Je sais ce que vaut le trafic voyageur sur la ligne.
C’est pour quoi je parle ainsi.
Mali Sadio : Quel appel lancez-vous ?
Abdoulaye COULIBALY : J’en appelle à l’unité, à la mobilisation générale. Il faut que les populations riveraines s’unissent et agissent en tant que société civile et nous devenons une société civile forte afin de donner un signal fort au gouvernement. Le dernier mot revient à la société civile même s’il y a lieu d’arrêter le train marchandises par ce qu’on ne va pas vouloir laisser ce train marchandises continuer à tourner en longueur de journée pendant que nous déplorons des années sans le trafic voyageur . S’il n’y a pas de train voyageur que les populations riveraines se mettent ensemble et arrêtent le train marchandises. La société qui s’occupe du chemin de fer sera obligée de donner une petite vie à ces paisibles populations. Il suffit simplement de mettre en mouvement ou en circulation un train voyageur par semaine.
Cela facilitera l’accès.
Ces villages enclavés comme Fangala, Badoumbé, Bouremassou (KP 880), etc… et ce n’est pas tout.A côté de ces villages, il y a d’autres villages qui n’ont même pas de pistes et qui ont des difficultés à se rendre dans les grandes villes tellement qu’ils sont enclavés. Or, ils se déplaçaient par train. Mais où allons-nous en ce moment ?

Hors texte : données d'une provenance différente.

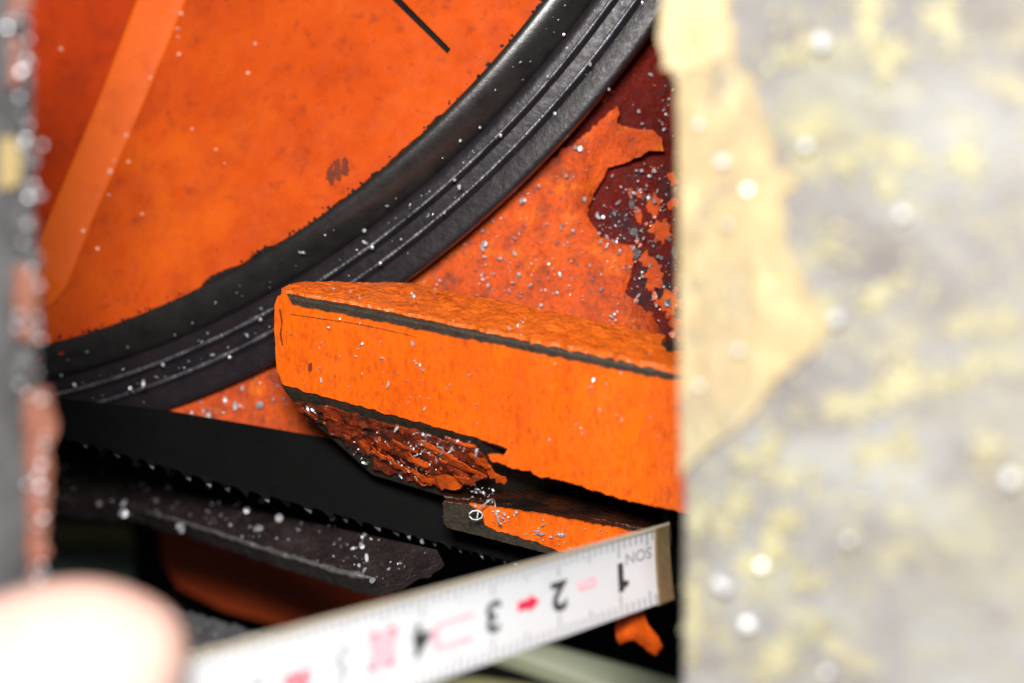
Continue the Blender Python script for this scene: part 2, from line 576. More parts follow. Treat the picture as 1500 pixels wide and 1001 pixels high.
for rr, hh, sd in ((R_1, -0.190, 1), (R_2, -0.25, 5)):
    path_, rad_ = [], []
    for i in range(900):
        a = a_lo - .12 + (a_hi - a_lo + .24) * i / 899
        path_.append(wheel_pt(rr * math.cos(a), rr * math.sin(a), hh + .004))
        rad_.append(max(.002, .019 + .020 * fbm(i * .05, sd, 0) + .016 * fbm(i * .6, sd, 2)))
    tube('groove_highlight', path_, rad_, 'groove_highlight', wheel, 6)

# painted face plate: a disc with a ragged outer edge, one bevelled pocket and one slit
ERR = sorted((math.atan2(*reversed(wheel_uv(x, y))), e) for x, y, e in ((1100, -400, 0), (800, 0, .01), (690, 125, -.014), (590, 215, -.052), (450, 330, -.018), (320, 400, -.073), (200, 470, .031), (62, 525, .114), (-400, 640, .114)))


def edge_err(a):
    """the worn paint edge wanders off the true circle"""
    for (a0, e0), (a1, e1) in zip(ERR, ERR[1:]):
        if a0 <= a <= a1:
            return e0 + (e1 - e0) * (a - a0) / (a1 - a0)
    return 0.0


ring = []
a = -math.pi
while a < math.pi:
    fine = a_lo - .03 < a < a_hi + .03
    r = R_IN + 0.01 + edge_err(a)
    if fine:
        q = a * 9.6
        w = fbm(q * 3.0, 3.3, 0, 5)
        r += 0.09 * w - 0.015 - 0.12 * max(0, fbm(q * 1.1, 8.8, 2, 3) - .18) + .05 * fbm(q * 18, 1.3, 4, 3) * max(0.1, fbm(q * 1.7, 6.6, 1, 2) * 2.2)
    ring.append((r * math.cos(a), r * math.sin(a)))
    a += 0.0012 if fine else 0.03
pocket_px = [(345, -190), (278, -15), (215, 140), (135, 325), (98, 418), (78, 446), (40, 462), (-60, 462), (-330, 400), (-330, -190)]
pocket = [wheel_uv(*p) for p in pocket_px]
pin_px = [(277, -190), (205, -15), (146, 140), (68, 325), (40, 395), (20, 408), (0, 410), (-70, 405), (-270, 350), (-270, -190)]
pocket_in = [wheel_uv(*p, 0.16) for p in pin_px]
pocket_floor = [wheel_uv(*p, -0.62) for p in pin_px]
slit = [wheel_uv(*p) for p in [(562, -12), (571, -18), (660, 72), (655, 79)]]


def near_view(x, y):
    return math.hypot(x, y) < 17.05


def face_h(x, y):
    r = math.hypot(x, y)
    g = -0.012 * math.exp(-((r - 9.13) / 0.03) ** 2)
    return 0.0 + g + 0.006 * fbm(x * .8, y * .8, 1)


def visible_zone(x, y):
    ang = math.atan2(y, x)
    r = math.hypot(x, y)
    return a_lo - .05 < ang < a_hi + .05 and 4 < r < 9.44


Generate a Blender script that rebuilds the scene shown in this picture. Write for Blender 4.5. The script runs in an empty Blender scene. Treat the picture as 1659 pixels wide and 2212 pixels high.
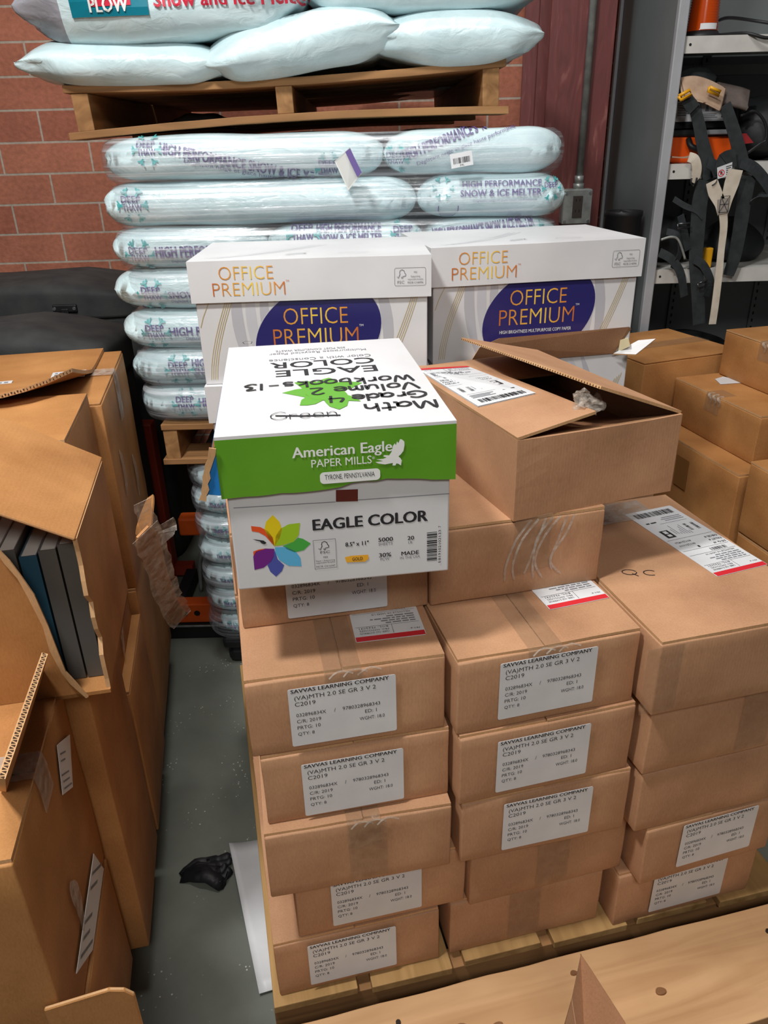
import bpy, bmesh, math, random
from math import sin, cos, radians, pi, atan2, hypot
from mathutils import Vector, Matrix, noise
from mathutils.bvhtree import BVHTree

SC = bpy.context.scene
COL = SC.collection
# ------------------------------------------------------------------ camera
cam_data = bpy.data.cameras.new('camera')
cam = bpy.data.objects.new('camera', cam_data)
COL.objects.link(cam)
cam_data.sensor_fit = 'VERTICAL'
cam_data.sensor_height = 36.0
cam_data.lens = 36.0 * 1643.0 / 2212.0
cam_data.clip_start = 0.02
_p, _r = radians(25.97), radians(1.503)
_f = Vector((0, cos(_p), -sin(_p)))
_rt = Vector((1, 0, 0))
_dn = _f.cross(_rt)
_R = cos(_r) * _rt + sin(_r) * _dn
_D = -sin(_r) * _rt + cos(_r) * _dn
cam.matrix_world = Matrix(((_R.x, -_D.x, -_f.x, 0), (_R.y, -_D.y, -_f.y, 0), (_R.z, -_D.z, -_f.z, 1.465), (0, 0, 0, 1)))
SC.camera = cam
# ------------------------------------------------------------------ light
SC.view_settings.view_transform = 'Standard'
SC.view_settings.look = 'None'
SC.view_settings.exposure = -0.12
SC.view_settings.gamma = 1.0
SC.view_settings.use_curve_mapping = False
world = bpy.data.worlds.new('world')
SC.world = world
world.use_nodes = True
world.node_tree.nodes['Background'].inputs[0].default_value = (0.93, 0.97, 1.0, 1)
world.node_tree.nodes['Background'].inputs[1].default_value = 0.068

def area(name, loc, target, sx, sy, power, color=(1, 0.95, 0.88)):
    l = bpy.data.lights.new(name, 'AREA')
    l.shape = 'RECTANGLE'; l.size = sx; l.size_y = sy
    l.energy = power; l.color = color
    o = bpy.data.objects.new(name, l); COL.objects.link(o)
    o.location = loc
    o.rotation_euler = (Vector(target) - Vector(loc)).to_track_quat('-Z', 'Y').to_euler()
    return o
area('ceiling_or_fill_lamp', (-0.75, 0.40, 3.0), (-0.1, 1.2, 0.8), 0.24, 0.24, 52, (1.0, 0.98, 0.955))
area('ceiling_or_fill_lamp', (-0.3, 1.2, 4.4), (-0.3, 2.4, 1.2), 1.2, 0.4, 64, (1.0, 0.98, 0.96))  # extra lamp, added to brighten the upper bags and the brick wall
area('ceiling_or_fill_lamp', (0.1, -1.3, 3.0), (0.2, 1.4, 0.9), 0.9, 0.6, 36, (1.0, 0.97, 0.94))  # added fill light behind the camera for the front faces

# ------------------------------------------------------------------ materials
MATS = {}
def new_mat(name):
    m = bpy.data.materials.new(name); m.use_nodes = True
    nt = m.node_tree
    return m, nt, nt.nodes['Principled BSDF']
def lin(c):
    return tuple(((v / 255) / 12.92 if v / 255 <= 0.04045 else ((v / 255 + 0.055) / 1.055) ** 2.4) for v in c) + (1,)
def flat(name, rgb, rough=0.5, metal=0.0, spec=0.5, coat=0.0):
    if name in MATS: return MATS[name]
    m, nt, b = new_mat(name)
    b.inputs['Base Color'].default_value = lin(rgb)
    b.inputs['Roughness'].default_value = rough
    b.inputs['Metallic'].default_value = metal
    b.inputs['Specular IOR Level'].default_value = spec
    b.inputs['Coat Weight'].default_value = coat
    MATS[name] = m
    return m
def N(nt, t, **kw):
    n = nt.nodes.new(t)
    for k, v in kw.items():
        if k.startswith('i_'): n.inputs[k[2:].replace('_', ' ')].default_value = v
        else: setattr(n, k, v)
    return n
def L(nt, a, b): nt.links.new(a, b)
def coords(nt, scale=(1, 1, 1), loc=(0, 0, 0), kind='Object'):
    tc = N(nt, 'ShaderNodeTexCoord'); mp = N(nt, 'ShaderNodeMapping')
    mp.inputs['Scale'].default_value = scale; mp.inputs['Location'].default_value = loc
    L(nt, tc.outputs[kind], mp.inputs['Vector'])
    return mp.outputs['Vector']
def ramp(nt, fac, stops):
    r = N(nt, 'ShaderNodeValToRGB')
    el = r.color_ramp.elements
    el[0].position, el[0].color = stops[0]
    el[1].position, el[1].color = stops[-1]
    for p, c in stops[1:-1]:
        e = el.new(p); e.color = c
    L(nt, fac, r.inputs['Fac'])
    return r.outputs['Color']
def bump(nt, b, h, strength=0.3, dist=0.002):
    bn = N(nt, 'ShaderNodeBump'); bn.inputs['Strength'].default_value = strength
    bn.inputs['Distance'].default_value = dist
    L(nt, h, bn.inputs['Height']); L(nt, bn.outputs['Normal'], b.inputs['Normal'])
    return bn
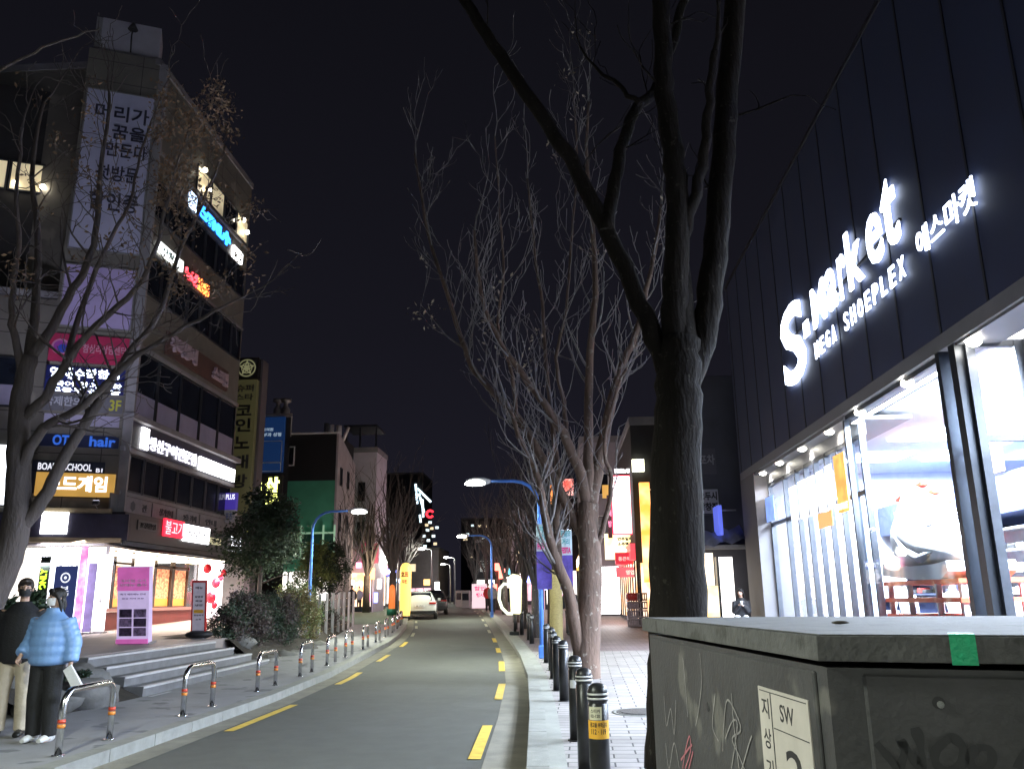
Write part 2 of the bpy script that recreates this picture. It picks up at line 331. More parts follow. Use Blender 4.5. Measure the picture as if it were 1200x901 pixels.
rocks=[(-6.95,12.7,.24,.42,'dark planter boulder beside the foot of the steps'),(-7.05,11.9,.2,.34,'low planter boulder behind the couple'),(-7.4,13.3,.44,.36,'boulder near the top of the planter beside the steps'),(-7.7,12.0,.42,.32,'mossy boulder under the planter bush'),
 (-7.1,20.7,.12,.26,'flat stone at the far end of the steps'),(-7.2,21.6,.14,.24,'boulder under the near end of the hedge'),(-7.25,22.7,.16,.28,'large rounded boulder below the dark hedge'),(-7.3,23.9,.16,.22,'small boulder below the dark hedge'),(-7.38,25.1,.2,.3,'boulder below the golden bush'),(-7.5,26.6,.24,.24,'boulder between the golden bush and metal posts'),(-7.75,20.9,.6,.3,'stone slab edging the top of the steps')]
for k,(x,y,z,r,lb) in enumerate(rocks):
    mb=MB(); blob_mesh(mb,(0,0,0),(r*1.1,r*1.25,r*.62),k,amp=.4); o=mb.build('boulder',M_rock); o.location=(x,y,z+.02); o.rotation_euler=(0,0,k*1.3); tag(o,lb,'boulder','boulders edging the planting beds')

# ================================================================ street furniture
# hoop rails on the left kerb
M_orange=P('reflective_orange',(.75,.25,.04),.4,0); M_redband=P('reflective_red',(.6,.06,.03),.4); 
hp=[(-4.95,8.62,9.62),(-5.0,11.55,12.58),(-5.05,14.5,15.55),(-5.12,17.1,18.1),(-5.25,19.55,20.5),(-5.42,21.9,22.9),(-5.62,24.7,25.6),(-5.85,27.5,28.4),(-6.1,30.2,31.1),(-6.35,32.8,33.7),(-6.7,35.6,36.5),(-7.05,38.2,39.1)]
hl=['steel hoop rail nearest the couple, at the lower left corner','steel hoop rail in front of the stone steps, before the next one by the boulders','steel hoop rail by the far end of the stone steps','steel hoop rail in front of the boulders']
g=T('hoop_barrier',hl[0],'hoop barrier',(0,0,0),0,'steel hoop rails along the left kerb')
rr=.034; H=.6; L=1.0; cr=.16
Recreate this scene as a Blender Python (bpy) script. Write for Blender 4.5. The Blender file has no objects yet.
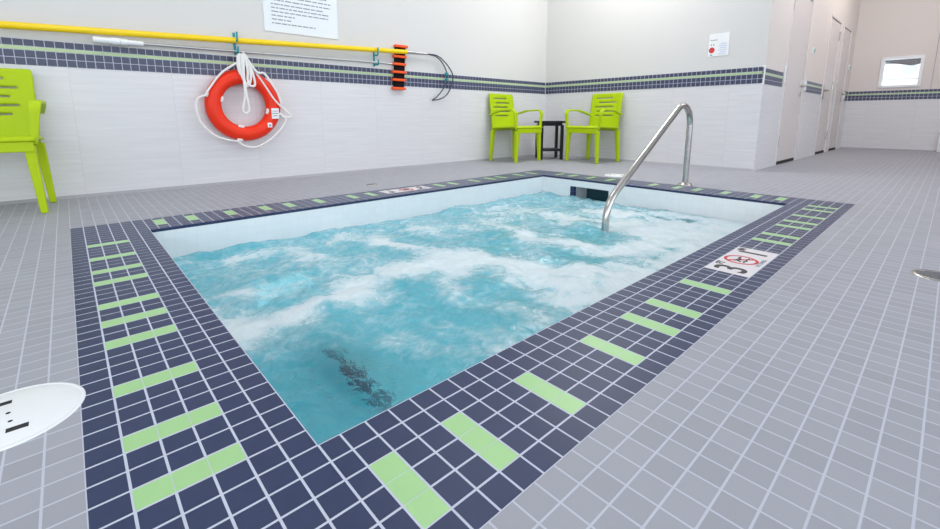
import bpy, math, random
from mathutils import Vector, Matrix, noise
random.seed(7)
T = 0.0508                      # one deck tile (2 inches) in metres; plan units below are tiles
sc = bpy.context.scene
COL = sc.collection
PI = math.pi

# ------------------------------------------------------------------ materials
def new_mat(name):
    m = bpy.data.materials.new(name); m.use_nodes = True
    nt = m.node_tree
    return m, nt, nt.nodes['Principled BSDF']

def N(nt, typ, **kw):
    n = nt.nodes.new(typ)
    for k, v in kw.items(): setattr(n, k, v)
    return n

def math_n(nt, op, a, b=None, c=None, clamp=False):
    n = N(nt, 'ShaderNodeMath', operation=op); n.use_clamp = clamp
    for i, v in enumerate((a, b, c)):
        if v is None: continue
        if isinstance(v, (int, float)): n.inputs[i].default_value = v
        else: nt.links.new(v, n.inputs[i])
    return n.outputs[0]

def mix_c(nt, fac, a, b):
    n = N(nt, 'ShaderNodeMix', data_type='RGBA')
    for idx, v in ((0, fac), (6, a), (7, b)):
        if isinstance(v, (int, float)): n.inputs[idx].default_value = v
        elif isinstance(v, tuple): n.inputs[idx].default_value = (*v[:3], 1)
        else: nt.links.new(v, n.inputs[idx])
    return n.outputs[2]

def srgb(r, g, b):
    f = lambda c: (c/255/12.92) if c/255 <= .04045 else ((c/255+.055)/1.055)**2.4
    return (f(r), f(g), f(b))

def plain(name, rgb, rough=.5, metal=0., var=.06, scale=30., bump=0., spec=.5, coat=0.):
    m, nt, p = new_mat(name)
    tc = N(nt, 'ShaderNodeTexCoord')
    nz = N(nt, 'ShaderNodeTexNoise'); nz.inputs['Scale'].default_value = scale; nz.inputs['Detail'].default_value = 3
    nt.links.new(tc.outputs['Object'], nz.inputs['Vector'])
    c = mix_c(nt, nz.outputs['Fac'], tuple(v*(1-var) for v in rgb), tuple(min(1, v*(1+var)) for v in rgb))
    nt.links.new(c, p.inputs['Base Color'])
    p.inputs['Roughness'].default_value = rough; p.inputs['Metallic'].default_value = metal
    p.inputs['Specular IOR Level'].default_value = spec; p.inputs['Coat Weight'].default_value = coat
    if bump:
        b = N(nt, 'ShaderNodeBump'); b.inputs['Strength'].default_value = bump; b.inputs['Distance'].default_value = .002
        nt.links.new(nz.outputs['Fac'], b.inputs['Height']); nt.links.new(b.outputs[0], p.inputs['Normal'])
    return m

def uv_tiles(name, tile, grout, sx, sy, line, rough=.4, var=.08, streak=0., bump=.4, spec=.5):
    """tiles laid in UV (tile units): sx by sy per tile, grout joints `line` wide"""
    m, nt, p = new_mat(name)
    uv = N(nt, 'ShaderNodeUVMap'); sp = N(nt, 'ShaderNodeSeparateXYZ')
    nt.links.new(uv.outputs[0], sp.inputs[0])
    dx = math_n(nt, 'PINGPONG', sp.outputs[0], sx/2); dy = math_n(nt, 'PINGPONG', sp.outputs[1], sy/2)
    d = math_n(nt, 'MINIMUM', dx, dy)
    g = math_n(nt, 'LESS_THAN', d, line/2)
    cell = N(nt, 'ShaderNodeCombineXYZ')
    nt.links.new(math_n(nt, 'FLOOR', math_n(nt, 'DIVIDE', sp.outputs[0], sx)), cell.inputs[0])
    nt.links.new(math_n(nt, 'FLOOR', math_n(nt, 'DIVIDE', sp.outputs[1], sy)), cell.inputs[1])
    wn = N(nt, 'ShaderNodeTexWhiteNoise', noise_dimensions='2D'); nt.links.new(cell.outputs[0], wn.inputs['Vector'])
    base = mix_c(nt, wn.outputs['Value'], tuple(v*(1-var) for v in tile), tuple(min(1, v*(1+var)) for v in tile))
    if streak:
        mp = N(nt, 'ShaderNodeMapping'); mp.inputs['Scale'].default_value = (.10, 2.2, 1)
        nt.links.new(uv.outputs[0], mp.inputs[0])
        nz = N(nt, 'ShaderNodeTexNoise'); nz.inputs['Scale'].default_value = 1.0; nz.inputs['Detail'].default_value = 6; nz.inputs['Roughness'].default_value = .6
        ad = N(nt, 'ShaderNodeVectorMath', operation='ADD'); sc_ = N(nt, 'ShaderNodeVectorMath', operation='SCALE'); sc_.inputs[3].default_value = 7.3
        nt.links.new(cell.outputs[0], sc_.inputs[0]); nt.links.new(mp.outputs[0], ad.inputs[0]); nt.links.new(sc_.outputs[0], ad.inputs[1])
        nt.links.new(ad.outputs[0], nz.inputs['Vector'])
        f = math_n(nt, 'MULTIPLY_ADD', nz.outputs['Fac'], 2.4, -.7, clamp=True)
        base = mix_c(nt, f, tuple(v*(1-streak) for v in tile), base)
    col = mix_c(nt, g, base, grout)
    nt.links.new(col, p.inputs['Base Color'])
    p.inputs['Roughness'].default_value = rough; p.inputs['Specular IOR Level'].default_value = spec
    if bump:
        b = N(nt, 'ShaderNodeBump'); b.inputs['Strength'].default_value = bump; b.inputs['Distance'].default_value = .001
        nt.links.new(math_n(nt, 'SUBTRACT', 1, g), b.inputs['Height']); nt.links.new(b.outputs[0], p.inputs['Normal'])
    return m

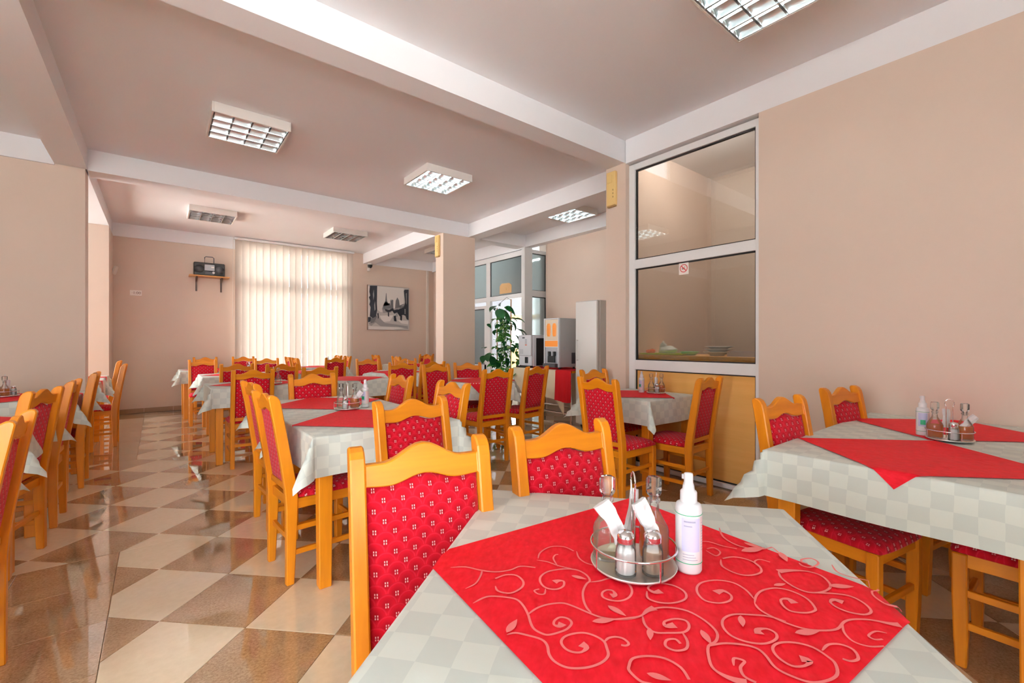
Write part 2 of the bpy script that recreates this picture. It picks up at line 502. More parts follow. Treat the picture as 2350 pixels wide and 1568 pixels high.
# right wall (solid part) and its white top band
struct('wall_right', B().box(WX, WX + 0.22, YB, 1.495, 0, 2.978), M['peach'])
struct('trim_1', B().box(WX, WX + 0.22, YB, 2.74, 2.978, CEIL), M['white'])
# pier between the kitchen glazing and the passage
struct('wall_pier', B().box(WX, 4.36, 2.74, 2.985, 0, SOF), M['peach'])
struct('wall_kitchen_side', B().box(4.36, 5.72, 2.74, 2.985, 0, CEIL), M['peach'])
# cross beams
struct('trim_2', B().box(LB, 5.5, 2.752, 2.957, SOF, CEIL + 0.01), M['white'])
struct('trim_3', B().box(-0.57, 5.5, 6.33, 6.585, SOF, CEIL + 0.01), M['white'])
struct('trim_4', B().box(-0.81, -0.57, YB, 6.33, SOF + 0.01, CEIL + 0.01), M['white'])
struct('trim_5', B().box(4.10, 4.34, 2.957, 6.33, SOF, CEIL + 0.01), M['white'])
struct('trim_6', B().box(3.62, 3.86, 6.585, YF, SOF, CEIL + 0.01), M['white'])
struct('trim_7', B().box(5.36, 5.52, 2.985, 6.33, SOF, CEIL + 0.01), M['white'])
# free-standing column
struct('wall_column', B().box(3.62, 4.235, 6.335, 6.58, 0, SOF), M['peach'])
# left cross wall that faces the camera, with its white top band
struct('wall_left_front', B().box(LB, XL, 6.335, 6.585, 0, 3.0), M['peach'])
struct('trim_8', B().box(LB, -0.81, 6.315, 6.585, 2.985, CEIL), M['white'])
struct('ceiling', B().box(LB - 0.2, 5.72, YB - 0.2, YF + 0.25, CEIL, CEIL + 0.15), M['white'])
# wide opening on the left of the far bay: header and pier, and the sunny annex behind it
AX = -2.1
struct('trim_13', B().box(-0.95, XL, 6.585, YF, 3.0, CEIL + 0.01), M['white'])
struct('wall_left_pier', B().box(-0.95, XL, 9.17, YF, 0, 3.0), M['peach'])
b = B().box(AX - 0.2, AX, 6.585, 6.66, 0, CEIL).box(AX - 0.2, AX, 9.86, YF + 0.22, 0, CEIL).box(AX - 0.2, AX, 6.66, 9.86, 0, 0.08).box(AX - 0.2, AX, 6.66, 9.86, 3.13, CEIL).box(AX, -0.96, 6.585, 6.60, 0, CEIL)
struct('wall_left', b, M['white'])
b = B()
for y in (6.66, 8.23, 9.80): b.box(AX - 0.16, AX - 0.10, y, y + 0.06, 0.08, 3.13)
for z in (0.08, 3.07): b.box(AX - 0.16, AX - 0.10, 6.66, 9.86, z, z + 0.06)
w1 = struct('window_1', b, M['pvc'])
for y0, y1 in ((6.72, 8.23), (8.29, 9.80)): B().box(AX - 0.133, AX - 0.127, y0, y1, 0.14, 3.07).build('pane', M['glass'], w1)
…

Si le gouvernement ne voit pas, c’est à nous populations de résoudre notre problème en ce moment. Que cela puisse être un déclic pour le gouvernement à agir.
Notre appel pressant va à l’endroit des plus hautes autorités pour assurer notre développement.
Elles ont hâte de se porter au chevet du nord où l’on se précipite pour gérer la crise alors que cela aussi est un facteur de soulèvement populaire.
Donc, j’en appelle au gouvernement d’être encore plus regardant, très attentif, sensible d’avoir pitié de ces populations afin de mettre sur les rails, un train voyageur par semaine même si les trains intermédiaires ne sont pas là. Il ne suffit que d’un train voyageur pour soulager une grande partie de la population.
Mali Sadio : Votre mot de la fin ?
Abdoulaye COULIBALY : J’invite le gouvernement à avoir pitié de ces populations. Je vous remercie.